Of course Buffy was a feminist, too, and her superpowers ensured that she’d always stand up for herself and call the shots. But Buffy’s vulnerability—a quality lacking in other iconic small-screen sirens like, say, Xena the Warrior Princess, or even Wonder Woman—helped the show become a cross-generational hit. When Buffy felt dead inside (after dying the second time), she sought out sex with Spike (one of the undead) in an attempt to feel alive. She regularly shut her friends out—especially in this last season—when she felt they couldn’t understand her. (Not surprisingly, they turned on her.) Blending fantasy with social realism, Whedon made the least-condescending show about young adults to run on prime time in recent memory.

But in Season 7, as Buffy took on The First—as in the first and most evil being ever—the complexity that once differentiated Buffy from Mutant X and other supernatural schlock vanished. A simplistic, apocalyptic, weirdly religious good-versus-evil narrative took over; subplots, aside from those concerning the urgent desire among the supporting characters to have pre-end-of-the-world sex, slipped away. For most of the season, Willow, arguably the show’s best character, was stripped of her impressive powers (lest she attempt to destroy the world again). Buffy, instead of kicking ass, spent long minutes of nearly every episode preparing a gang of young, annoying, potential slayers for battle, with pious sermons about war and leadership that would barely have been tolerable coming from President Bartlet on The West Wing. With the exception of one or two episodes (most notably “Conversations with Dead People”) this season of Buffy was leaden, slow, and overwrought.

And yet like the declining Roman Empire, Buffy’s influence on Western (well, American) civilization as we know it has only grown more ubiquitous in the show’s final days. (The New York Times published an editorial today about the end of the show.) At one end of the pop spectrum, the show is a darling of the cultural studies crowd: Buffy’s interrogation of the ethics of power, violence, and gender (that eternally beloved triad) is explored on Slayage: The On-Line International Journal of Buffy Studies and in more than one essay collection—including, most recently, Buffy the Vampire Slayer and Philosophy. At the other end, in the bathrooms of young men across America, Buffy has finally been appreciated for, well, its dazzling supply of eye candy; this month, FHM features “The Girls of Buffy” on its cover, focusing not on Buffy’s metaphysical underpinnings but on a more important question: What is Willow’s preferred form of bikini wax?

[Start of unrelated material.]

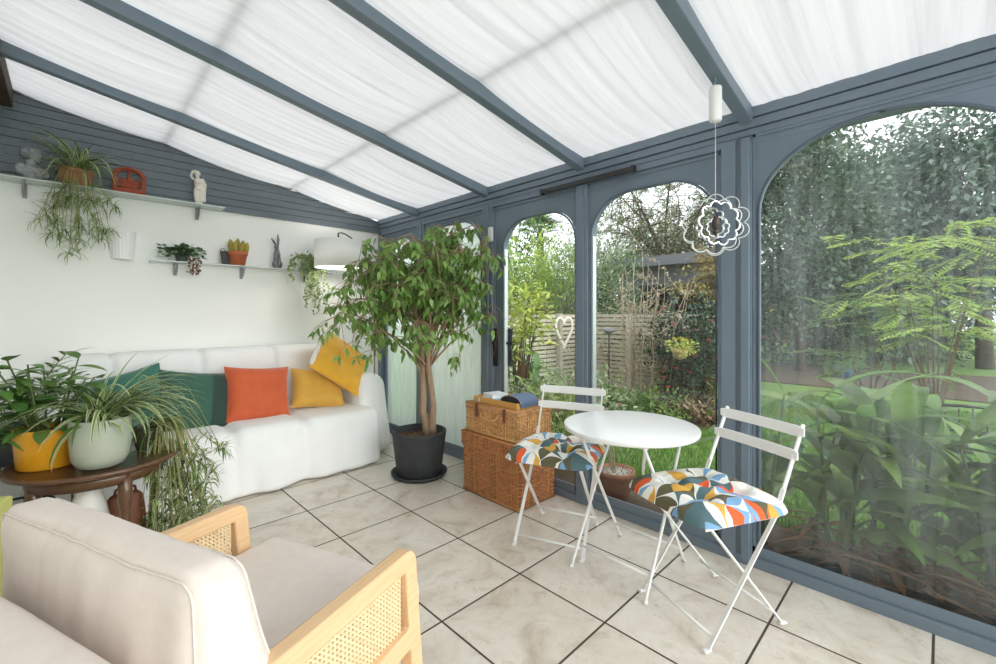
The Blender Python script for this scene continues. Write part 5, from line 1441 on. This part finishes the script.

But Buffy’s legacy will endure beyond the groves of academe or the pages of men’s magazines: The show’s influence can be felt on scores of shows, from ABC’s hit Alias to the canceled Dark Angel and Birds of Prey and the mysteriously enduring Charmed. Before Buffy, the only women who kicked ass on television did so metaphorically, in the courtrooms or in the ER. The showmay have died last night, but its spirit, like its protagonist, will undoubtedly resurrect itself again. Luckily, like the vampires Buffy had yet to slay, the show crawled into its coffin just in time to stay alive in our memory.